— START OF Data segment —

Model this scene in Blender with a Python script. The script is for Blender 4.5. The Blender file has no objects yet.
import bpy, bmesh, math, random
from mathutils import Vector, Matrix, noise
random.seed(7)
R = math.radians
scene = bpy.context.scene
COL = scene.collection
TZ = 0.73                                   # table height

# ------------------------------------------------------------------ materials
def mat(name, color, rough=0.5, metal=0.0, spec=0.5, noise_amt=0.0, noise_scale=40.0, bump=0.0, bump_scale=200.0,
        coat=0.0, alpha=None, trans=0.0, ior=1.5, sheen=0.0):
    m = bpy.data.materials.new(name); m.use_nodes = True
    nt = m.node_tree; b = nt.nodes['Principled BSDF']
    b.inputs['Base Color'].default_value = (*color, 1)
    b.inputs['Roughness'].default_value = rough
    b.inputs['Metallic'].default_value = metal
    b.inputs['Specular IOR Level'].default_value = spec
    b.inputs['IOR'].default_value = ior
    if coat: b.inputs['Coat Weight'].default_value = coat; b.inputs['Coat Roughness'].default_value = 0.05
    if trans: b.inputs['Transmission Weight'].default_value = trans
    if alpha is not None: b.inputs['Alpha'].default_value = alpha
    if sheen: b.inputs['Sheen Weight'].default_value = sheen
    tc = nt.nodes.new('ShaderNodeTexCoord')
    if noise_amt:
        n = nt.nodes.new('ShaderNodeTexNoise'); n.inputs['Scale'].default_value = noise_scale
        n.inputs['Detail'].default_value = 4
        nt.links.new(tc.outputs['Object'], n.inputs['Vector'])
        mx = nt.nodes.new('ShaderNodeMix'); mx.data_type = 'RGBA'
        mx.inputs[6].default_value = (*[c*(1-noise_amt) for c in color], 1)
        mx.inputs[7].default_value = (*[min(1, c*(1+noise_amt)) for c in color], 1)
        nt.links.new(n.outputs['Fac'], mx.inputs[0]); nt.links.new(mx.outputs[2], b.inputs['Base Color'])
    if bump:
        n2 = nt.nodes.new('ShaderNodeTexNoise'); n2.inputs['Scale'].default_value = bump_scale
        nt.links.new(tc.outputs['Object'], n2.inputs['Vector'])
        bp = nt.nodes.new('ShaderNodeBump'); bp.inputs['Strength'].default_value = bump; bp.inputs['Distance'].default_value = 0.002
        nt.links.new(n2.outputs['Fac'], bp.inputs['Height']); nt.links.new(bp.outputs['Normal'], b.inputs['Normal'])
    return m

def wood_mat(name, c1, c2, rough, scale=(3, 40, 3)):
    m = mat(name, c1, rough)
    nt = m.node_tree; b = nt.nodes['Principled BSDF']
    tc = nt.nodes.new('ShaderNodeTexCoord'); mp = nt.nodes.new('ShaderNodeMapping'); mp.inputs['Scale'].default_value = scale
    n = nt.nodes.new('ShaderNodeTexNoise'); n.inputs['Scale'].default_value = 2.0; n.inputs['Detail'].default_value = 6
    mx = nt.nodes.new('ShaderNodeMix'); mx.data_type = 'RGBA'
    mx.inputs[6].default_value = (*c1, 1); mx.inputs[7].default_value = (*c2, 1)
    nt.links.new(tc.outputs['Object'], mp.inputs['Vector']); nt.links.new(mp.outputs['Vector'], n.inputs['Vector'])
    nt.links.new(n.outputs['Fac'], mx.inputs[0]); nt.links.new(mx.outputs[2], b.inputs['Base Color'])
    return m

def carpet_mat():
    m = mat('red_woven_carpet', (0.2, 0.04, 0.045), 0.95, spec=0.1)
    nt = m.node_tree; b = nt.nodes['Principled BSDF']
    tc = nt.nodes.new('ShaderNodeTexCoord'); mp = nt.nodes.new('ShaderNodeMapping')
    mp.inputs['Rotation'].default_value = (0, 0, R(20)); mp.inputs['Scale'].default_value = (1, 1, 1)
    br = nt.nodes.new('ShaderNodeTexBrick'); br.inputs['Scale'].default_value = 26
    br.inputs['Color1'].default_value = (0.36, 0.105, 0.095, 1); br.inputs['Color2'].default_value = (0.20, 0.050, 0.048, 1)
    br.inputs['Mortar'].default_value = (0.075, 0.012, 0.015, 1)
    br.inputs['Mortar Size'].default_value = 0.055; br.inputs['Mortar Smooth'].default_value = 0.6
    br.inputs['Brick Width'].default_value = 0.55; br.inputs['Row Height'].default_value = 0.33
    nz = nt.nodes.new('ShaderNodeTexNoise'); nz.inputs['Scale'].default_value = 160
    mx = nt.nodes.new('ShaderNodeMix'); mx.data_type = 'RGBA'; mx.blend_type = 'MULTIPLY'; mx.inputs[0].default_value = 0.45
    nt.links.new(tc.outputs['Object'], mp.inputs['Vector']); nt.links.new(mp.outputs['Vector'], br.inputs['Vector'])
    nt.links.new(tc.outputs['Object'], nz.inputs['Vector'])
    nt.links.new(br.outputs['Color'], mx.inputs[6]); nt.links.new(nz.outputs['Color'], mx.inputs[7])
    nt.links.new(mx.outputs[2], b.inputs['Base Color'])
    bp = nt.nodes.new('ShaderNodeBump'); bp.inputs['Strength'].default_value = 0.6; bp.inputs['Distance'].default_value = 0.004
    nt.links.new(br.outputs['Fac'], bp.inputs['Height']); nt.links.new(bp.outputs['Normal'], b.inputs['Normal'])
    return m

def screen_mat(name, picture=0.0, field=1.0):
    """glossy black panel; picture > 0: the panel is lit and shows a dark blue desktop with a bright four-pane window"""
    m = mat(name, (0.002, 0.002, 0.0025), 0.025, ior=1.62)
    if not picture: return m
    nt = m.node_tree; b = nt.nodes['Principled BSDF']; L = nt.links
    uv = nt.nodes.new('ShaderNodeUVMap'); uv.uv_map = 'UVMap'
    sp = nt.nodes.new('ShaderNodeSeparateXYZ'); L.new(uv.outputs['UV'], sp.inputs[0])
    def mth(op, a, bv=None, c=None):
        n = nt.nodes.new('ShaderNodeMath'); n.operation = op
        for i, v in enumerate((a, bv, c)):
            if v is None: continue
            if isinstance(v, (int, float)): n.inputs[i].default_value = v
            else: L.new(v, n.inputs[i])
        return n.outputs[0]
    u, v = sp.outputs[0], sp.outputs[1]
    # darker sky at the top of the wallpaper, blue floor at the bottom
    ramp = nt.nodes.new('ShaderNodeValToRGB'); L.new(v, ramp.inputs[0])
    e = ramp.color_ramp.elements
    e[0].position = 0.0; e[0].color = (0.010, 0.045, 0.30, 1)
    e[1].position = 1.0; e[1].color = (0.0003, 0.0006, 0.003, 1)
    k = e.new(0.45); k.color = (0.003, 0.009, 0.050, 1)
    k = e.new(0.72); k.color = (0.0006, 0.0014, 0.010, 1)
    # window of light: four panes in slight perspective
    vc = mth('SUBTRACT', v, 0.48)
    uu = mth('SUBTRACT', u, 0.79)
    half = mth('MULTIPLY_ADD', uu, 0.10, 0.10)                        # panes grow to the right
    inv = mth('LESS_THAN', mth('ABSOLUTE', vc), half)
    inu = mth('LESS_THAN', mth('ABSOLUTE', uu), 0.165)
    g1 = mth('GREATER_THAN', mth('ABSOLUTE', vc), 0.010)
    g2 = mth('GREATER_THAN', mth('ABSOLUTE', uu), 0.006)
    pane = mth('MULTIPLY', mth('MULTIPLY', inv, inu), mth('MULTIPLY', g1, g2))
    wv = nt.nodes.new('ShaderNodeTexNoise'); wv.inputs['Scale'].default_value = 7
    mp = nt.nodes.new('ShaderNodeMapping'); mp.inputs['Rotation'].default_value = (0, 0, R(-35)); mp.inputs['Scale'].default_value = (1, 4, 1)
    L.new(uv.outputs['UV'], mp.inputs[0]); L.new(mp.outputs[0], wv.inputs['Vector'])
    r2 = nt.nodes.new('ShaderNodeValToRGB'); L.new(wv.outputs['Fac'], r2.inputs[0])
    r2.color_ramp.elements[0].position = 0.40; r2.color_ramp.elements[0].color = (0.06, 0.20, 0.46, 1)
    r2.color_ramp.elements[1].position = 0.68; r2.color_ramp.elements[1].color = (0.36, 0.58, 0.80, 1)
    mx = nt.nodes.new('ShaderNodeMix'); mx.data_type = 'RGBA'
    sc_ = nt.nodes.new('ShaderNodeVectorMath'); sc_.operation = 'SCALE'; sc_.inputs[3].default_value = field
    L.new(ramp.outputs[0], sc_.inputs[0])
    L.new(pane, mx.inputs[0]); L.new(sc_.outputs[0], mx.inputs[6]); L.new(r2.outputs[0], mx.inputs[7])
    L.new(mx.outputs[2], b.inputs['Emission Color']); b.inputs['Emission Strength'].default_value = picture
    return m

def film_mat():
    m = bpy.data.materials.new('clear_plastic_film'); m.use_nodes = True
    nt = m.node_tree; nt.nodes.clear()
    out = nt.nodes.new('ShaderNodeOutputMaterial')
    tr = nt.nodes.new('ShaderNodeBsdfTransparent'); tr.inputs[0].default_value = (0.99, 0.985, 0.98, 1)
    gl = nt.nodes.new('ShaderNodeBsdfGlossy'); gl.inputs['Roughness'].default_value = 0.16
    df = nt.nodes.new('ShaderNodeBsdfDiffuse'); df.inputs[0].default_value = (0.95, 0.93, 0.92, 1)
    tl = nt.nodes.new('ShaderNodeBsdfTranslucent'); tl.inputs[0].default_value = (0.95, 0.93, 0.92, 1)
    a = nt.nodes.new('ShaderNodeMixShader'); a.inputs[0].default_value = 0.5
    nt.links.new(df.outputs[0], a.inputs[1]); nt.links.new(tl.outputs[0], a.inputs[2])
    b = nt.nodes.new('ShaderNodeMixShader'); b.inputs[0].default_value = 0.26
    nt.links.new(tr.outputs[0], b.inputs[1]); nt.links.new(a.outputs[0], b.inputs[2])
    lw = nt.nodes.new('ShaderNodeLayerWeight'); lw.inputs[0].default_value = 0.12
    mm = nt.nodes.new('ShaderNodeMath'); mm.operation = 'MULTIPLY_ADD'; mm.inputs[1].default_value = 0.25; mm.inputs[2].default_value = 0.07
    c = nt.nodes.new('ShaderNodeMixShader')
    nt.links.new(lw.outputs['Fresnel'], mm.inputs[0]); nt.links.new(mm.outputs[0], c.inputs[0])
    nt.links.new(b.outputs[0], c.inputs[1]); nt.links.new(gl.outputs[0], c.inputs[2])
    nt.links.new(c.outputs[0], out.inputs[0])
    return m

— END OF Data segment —

* [Exercise details]
Extract every line above that contains the word "with".

* [Result]
Model this scene in Blender with a Python script. The script is for Blender 4.5. The Blender file has no objects yet.
    """glossy black panel; picture > 0: the panel is lit and shows a dark blue desktop with a bright four-pane window"""